Modern Technology Helps WPI Professors Teach Music History Or What Happened To Your Turntable

Contact: WPI Media & Community Relations

WORCESTER, Mass. - "Really, Mom and Dad, I AM doing my homework. It's for a music history class - I'm listening to Vivaldi on my computer, brushing my teeth and talking on the phone to you, all at the same time."

Professors in Worcester Polytechnic Institute's music program were facing two problems. First, with the addition music majors and minors at the University and the growing popularity of the school's music education and performance programs, enrollment in courses in music history and theory were growing steadily. Second, the growing enrollments were taxing the limited audio playback equipment (including aging turntables and tape players no longer being maintained). Professors who require students to listen to musical selections as part of their courses were in a quandary.

"I could throw a fit, or I could use my head," said Louis Curran, professor of music, who teaches several music history courses, including a course in music from the Baroque period. "So I used my head."

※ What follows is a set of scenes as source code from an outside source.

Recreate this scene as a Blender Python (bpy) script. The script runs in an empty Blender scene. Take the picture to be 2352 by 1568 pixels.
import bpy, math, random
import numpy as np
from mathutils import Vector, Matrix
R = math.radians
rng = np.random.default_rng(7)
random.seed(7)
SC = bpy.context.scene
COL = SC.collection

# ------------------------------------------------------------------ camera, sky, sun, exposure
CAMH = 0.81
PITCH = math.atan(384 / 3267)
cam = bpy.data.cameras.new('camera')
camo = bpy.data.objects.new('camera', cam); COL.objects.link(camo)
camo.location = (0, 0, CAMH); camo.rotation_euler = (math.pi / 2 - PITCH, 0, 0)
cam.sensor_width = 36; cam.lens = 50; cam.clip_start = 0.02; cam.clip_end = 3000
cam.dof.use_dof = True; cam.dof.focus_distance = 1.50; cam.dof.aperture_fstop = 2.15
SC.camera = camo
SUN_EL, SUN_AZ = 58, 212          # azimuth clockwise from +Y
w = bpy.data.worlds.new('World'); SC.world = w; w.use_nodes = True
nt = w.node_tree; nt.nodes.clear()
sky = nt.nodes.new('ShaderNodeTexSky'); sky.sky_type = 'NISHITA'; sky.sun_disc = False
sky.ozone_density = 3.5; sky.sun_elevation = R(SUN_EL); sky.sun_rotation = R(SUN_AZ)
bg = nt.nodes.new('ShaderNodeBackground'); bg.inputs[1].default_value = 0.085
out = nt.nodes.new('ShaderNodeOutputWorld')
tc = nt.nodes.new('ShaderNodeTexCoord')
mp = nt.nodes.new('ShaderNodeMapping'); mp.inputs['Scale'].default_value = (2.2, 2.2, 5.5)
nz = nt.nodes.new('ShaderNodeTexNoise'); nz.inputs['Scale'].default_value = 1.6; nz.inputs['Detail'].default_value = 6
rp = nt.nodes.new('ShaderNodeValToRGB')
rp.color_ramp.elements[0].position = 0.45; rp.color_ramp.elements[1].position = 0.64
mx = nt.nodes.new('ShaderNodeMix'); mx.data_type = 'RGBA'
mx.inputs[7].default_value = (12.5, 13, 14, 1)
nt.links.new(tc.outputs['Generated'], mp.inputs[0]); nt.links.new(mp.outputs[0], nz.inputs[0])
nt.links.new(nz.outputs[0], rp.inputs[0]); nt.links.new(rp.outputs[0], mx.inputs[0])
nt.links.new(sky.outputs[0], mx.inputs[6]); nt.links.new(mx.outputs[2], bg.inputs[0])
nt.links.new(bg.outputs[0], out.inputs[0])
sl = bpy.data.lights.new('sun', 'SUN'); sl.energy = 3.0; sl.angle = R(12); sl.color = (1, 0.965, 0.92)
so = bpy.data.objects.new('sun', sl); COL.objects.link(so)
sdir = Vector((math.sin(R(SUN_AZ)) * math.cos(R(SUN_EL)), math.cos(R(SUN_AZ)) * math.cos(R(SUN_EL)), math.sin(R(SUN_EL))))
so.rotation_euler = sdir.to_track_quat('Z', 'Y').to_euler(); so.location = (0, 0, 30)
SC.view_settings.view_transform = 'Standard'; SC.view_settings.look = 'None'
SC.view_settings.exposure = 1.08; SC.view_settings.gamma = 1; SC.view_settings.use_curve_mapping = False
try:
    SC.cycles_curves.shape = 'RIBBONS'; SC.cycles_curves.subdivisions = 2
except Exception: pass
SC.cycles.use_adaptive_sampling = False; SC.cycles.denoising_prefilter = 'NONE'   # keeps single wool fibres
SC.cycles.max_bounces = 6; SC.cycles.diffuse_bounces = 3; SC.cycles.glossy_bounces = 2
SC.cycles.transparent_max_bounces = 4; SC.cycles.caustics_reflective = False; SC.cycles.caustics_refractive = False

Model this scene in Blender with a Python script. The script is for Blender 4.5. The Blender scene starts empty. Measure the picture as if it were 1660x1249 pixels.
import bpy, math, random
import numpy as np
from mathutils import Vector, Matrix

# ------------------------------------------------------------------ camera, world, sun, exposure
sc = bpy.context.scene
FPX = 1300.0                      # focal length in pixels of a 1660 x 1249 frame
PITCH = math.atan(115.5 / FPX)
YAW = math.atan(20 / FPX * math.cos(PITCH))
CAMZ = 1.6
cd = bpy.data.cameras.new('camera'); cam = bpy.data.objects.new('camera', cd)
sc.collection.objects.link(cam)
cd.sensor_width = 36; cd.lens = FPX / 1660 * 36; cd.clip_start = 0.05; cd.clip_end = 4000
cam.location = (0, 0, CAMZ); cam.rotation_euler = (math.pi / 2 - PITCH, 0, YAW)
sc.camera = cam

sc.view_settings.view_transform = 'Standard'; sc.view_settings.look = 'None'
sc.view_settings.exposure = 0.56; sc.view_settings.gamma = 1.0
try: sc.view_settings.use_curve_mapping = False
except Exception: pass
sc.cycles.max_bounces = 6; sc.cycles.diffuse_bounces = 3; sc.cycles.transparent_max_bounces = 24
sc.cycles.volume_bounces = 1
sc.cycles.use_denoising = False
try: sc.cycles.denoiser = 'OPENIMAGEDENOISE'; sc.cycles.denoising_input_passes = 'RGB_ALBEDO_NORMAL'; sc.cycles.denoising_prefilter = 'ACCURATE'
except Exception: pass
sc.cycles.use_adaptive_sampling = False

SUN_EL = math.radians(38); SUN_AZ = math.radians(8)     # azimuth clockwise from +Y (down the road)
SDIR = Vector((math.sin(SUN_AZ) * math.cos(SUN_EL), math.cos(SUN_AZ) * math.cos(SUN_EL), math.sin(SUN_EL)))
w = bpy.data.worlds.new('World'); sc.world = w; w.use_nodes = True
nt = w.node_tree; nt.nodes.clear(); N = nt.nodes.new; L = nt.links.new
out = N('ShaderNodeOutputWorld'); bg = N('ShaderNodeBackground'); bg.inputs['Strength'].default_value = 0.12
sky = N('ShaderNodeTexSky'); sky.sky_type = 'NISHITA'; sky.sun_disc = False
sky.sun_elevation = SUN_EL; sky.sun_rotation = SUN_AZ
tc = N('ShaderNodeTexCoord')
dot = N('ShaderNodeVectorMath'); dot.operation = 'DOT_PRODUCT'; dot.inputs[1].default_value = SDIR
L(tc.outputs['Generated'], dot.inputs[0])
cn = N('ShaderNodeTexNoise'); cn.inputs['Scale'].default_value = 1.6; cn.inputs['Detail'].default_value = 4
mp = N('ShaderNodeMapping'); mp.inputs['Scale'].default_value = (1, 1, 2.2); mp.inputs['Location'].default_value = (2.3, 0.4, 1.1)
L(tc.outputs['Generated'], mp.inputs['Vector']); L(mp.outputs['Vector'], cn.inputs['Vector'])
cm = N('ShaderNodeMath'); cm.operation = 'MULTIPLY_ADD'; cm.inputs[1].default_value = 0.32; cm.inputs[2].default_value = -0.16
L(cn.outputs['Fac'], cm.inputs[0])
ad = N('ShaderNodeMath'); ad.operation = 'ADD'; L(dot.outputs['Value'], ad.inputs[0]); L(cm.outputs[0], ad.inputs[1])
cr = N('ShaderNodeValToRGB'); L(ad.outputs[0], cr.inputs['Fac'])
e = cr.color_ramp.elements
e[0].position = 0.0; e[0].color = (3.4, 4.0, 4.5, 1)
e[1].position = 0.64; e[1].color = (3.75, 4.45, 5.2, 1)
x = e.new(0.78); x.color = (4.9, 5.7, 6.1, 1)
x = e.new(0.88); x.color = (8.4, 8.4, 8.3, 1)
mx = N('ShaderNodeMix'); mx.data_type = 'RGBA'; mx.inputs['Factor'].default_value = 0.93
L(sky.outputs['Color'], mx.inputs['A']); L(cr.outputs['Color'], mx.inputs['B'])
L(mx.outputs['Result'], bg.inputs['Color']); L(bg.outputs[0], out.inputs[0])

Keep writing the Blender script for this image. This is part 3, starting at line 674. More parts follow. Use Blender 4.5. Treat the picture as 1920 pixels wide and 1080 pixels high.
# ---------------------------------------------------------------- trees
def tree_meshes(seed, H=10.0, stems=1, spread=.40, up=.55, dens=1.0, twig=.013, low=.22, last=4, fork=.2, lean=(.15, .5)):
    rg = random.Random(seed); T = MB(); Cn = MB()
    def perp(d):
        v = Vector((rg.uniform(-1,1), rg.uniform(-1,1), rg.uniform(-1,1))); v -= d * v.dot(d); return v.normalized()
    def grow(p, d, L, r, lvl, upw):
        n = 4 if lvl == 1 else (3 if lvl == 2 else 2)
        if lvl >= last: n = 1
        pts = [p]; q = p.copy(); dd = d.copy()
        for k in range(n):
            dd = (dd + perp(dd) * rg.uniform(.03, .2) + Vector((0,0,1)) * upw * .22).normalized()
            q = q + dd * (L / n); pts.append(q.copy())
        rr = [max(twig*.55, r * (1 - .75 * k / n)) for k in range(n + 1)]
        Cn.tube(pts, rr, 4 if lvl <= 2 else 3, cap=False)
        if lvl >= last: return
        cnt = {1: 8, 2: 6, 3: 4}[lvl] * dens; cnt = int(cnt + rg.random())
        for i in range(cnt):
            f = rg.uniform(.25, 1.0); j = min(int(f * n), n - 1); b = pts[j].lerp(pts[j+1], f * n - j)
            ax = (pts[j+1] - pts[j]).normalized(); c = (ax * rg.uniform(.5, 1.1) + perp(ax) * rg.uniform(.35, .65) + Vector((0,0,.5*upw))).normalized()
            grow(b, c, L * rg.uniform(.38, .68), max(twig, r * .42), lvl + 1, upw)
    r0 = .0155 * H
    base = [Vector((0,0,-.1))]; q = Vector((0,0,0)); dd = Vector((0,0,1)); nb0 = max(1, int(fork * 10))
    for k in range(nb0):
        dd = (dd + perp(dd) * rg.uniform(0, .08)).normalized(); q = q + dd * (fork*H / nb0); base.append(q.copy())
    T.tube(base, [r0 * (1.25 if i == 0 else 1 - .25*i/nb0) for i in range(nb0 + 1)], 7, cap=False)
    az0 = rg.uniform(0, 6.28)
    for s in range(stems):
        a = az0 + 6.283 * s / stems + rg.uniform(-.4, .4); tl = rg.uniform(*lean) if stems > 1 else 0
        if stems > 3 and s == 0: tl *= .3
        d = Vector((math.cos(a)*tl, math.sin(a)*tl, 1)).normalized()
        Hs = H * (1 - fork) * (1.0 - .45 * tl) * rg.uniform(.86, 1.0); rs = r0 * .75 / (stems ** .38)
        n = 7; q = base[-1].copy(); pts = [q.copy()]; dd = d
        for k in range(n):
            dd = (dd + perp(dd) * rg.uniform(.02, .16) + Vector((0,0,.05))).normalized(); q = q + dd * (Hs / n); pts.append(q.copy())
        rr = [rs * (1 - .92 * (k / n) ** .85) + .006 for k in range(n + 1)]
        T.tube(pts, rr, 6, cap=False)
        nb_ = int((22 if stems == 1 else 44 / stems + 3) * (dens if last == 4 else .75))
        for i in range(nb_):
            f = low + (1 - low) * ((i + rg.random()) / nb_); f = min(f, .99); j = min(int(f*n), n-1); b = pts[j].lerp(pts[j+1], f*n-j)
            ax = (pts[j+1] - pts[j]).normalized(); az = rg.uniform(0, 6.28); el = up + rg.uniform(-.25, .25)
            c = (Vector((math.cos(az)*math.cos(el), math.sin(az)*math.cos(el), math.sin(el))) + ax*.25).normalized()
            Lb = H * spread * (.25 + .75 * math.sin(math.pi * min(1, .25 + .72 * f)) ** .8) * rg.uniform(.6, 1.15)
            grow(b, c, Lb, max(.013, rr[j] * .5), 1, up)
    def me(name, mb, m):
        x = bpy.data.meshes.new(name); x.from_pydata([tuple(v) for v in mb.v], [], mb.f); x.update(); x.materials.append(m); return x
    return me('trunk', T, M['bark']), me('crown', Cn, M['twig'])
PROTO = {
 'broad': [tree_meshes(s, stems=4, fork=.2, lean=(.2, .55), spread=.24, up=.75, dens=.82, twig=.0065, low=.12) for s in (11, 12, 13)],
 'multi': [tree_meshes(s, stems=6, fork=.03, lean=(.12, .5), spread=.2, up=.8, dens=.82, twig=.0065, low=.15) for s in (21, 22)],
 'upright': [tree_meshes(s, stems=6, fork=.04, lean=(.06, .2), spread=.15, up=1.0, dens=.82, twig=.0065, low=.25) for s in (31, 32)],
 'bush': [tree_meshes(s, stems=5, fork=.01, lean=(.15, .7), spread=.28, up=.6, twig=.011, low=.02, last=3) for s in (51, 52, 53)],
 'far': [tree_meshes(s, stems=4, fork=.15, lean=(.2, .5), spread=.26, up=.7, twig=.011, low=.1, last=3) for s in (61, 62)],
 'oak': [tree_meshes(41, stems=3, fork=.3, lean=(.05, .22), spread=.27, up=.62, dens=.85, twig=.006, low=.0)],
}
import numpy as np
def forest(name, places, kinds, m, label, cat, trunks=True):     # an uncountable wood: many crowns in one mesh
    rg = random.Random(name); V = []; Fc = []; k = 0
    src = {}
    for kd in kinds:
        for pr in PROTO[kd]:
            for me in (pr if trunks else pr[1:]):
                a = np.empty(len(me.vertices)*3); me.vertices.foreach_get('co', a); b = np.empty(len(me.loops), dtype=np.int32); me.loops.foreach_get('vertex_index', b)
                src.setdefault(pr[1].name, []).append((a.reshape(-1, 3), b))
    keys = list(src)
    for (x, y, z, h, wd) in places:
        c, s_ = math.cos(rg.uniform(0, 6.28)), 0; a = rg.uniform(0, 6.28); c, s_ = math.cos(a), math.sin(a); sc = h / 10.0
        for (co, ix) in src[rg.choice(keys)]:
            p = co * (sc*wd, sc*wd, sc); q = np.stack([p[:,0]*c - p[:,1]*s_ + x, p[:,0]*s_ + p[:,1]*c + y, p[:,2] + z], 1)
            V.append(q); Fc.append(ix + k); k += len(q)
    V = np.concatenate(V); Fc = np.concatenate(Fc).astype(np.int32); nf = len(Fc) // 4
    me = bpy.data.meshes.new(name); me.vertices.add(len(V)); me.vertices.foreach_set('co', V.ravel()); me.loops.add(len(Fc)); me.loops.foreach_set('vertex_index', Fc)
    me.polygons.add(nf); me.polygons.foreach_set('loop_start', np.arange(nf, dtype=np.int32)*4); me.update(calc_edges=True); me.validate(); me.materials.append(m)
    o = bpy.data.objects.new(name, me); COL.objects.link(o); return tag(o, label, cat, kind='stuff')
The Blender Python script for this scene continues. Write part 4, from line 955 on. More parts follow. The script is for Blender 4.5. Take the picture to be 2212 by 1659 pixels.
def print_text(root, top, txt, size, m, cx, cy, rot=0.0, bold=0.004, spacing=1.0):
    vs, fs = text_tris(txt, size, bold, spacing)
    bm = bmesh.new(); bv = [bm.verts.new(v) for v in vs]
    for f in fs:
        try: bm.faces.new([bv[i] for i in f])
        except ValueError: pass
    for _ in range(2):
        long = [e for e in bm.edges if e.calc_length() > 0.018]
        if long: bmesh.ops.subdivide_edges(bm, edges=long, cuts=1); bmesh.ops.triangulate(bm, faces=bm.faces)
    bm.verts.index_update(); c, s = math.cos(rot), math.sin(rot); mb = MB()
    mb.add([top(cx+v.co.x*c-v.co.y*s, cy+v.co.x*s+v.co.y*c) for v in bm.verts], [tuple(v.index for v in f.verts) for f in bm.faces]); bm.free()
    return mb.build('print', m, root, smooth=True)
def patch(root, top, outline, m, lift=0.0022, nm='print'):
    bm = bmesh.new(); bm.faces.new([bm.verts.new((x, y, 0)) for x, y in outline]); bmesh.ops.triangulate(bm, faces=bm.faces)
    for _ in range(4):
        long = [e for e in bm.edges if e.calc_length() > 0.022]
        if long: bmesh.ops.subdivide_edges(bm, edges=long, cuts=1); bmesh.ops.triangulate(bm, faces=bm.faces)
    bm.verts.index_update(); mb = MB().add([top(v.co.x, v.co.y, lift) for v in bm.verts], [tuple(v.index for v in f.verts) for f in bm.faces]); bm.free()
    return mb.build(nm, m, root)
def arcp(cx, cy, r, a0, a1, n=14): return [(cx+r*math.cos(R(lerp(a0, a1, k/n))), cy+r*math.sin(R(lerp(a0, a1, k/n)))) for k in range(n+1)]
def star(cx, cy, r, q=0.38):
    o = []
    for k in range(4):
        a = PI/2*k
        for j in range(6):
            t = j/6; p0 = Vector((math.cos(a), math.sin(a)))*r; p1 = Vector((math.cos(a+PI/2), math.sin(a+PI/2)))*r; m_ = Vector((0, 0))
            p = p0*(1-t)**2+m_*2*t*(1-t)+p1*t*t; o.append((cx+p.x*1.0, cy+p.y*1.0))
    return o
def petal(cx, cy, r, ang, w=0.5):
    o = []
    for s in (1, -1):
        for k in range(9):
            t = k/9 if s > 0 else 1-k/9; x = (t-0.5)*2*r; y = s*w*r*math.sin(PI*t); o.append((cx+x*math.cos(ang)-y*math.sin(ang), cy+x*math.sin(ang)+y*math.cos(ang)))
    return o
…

The solution sprang from WPI's Glee Club, which Curran directs. The club had been invited to perform with the Concord (Mass.) Orchestra on short notice. The group had just three rehearsals to learn the music, which has German lyrics. Curran asked Glee Club member Jeffrey Hayes if he could put a recording of the composition on the Web to allow further individual practice. It worked so well that Boston Globe reviewer Richard Dyer praised the resulting performance, noting the WPI singers "pumped out sound of ringing quality in comprehensible German."

Curran realized the same technique could solve the problem with required listening. So he hired Tom Hall, a WPI senior and long-time tutor in music theory, to help. Hall, assisted by WPI Web Coordinator Amy L. Marr, used Blackboard CourseInfo, a software package WPI purchased to help faculty members develop online content for distance learning and on-campus courses.

He created a site for the course and placed recordings for students to listen to there. To play the music files, students simply downloaded an electronic music player, for free, over the Internet. Students in the course listen to the files on their personal computers or go to a multimedia lab on campus.

Hall and Curran took measures to make sure their use of recorded music in the course met the requirements of the Fair Use Doctrine of U.S. copyright law. For example, they placed the recordings in a password-protected site, open only to those enrolled in the course, put a copyright notice and disclaimer on the site, and removed the material when the course was over.

The online music offerings for Curran's course will become a model for similar sites for other music courses offered at WPI, Curran says. In addition, both he and Hall say they see limitless potential for using the Web in music instruction. Hall recently scanned in sheet music for class use, and he envisions links to music videos, information about composers and much more.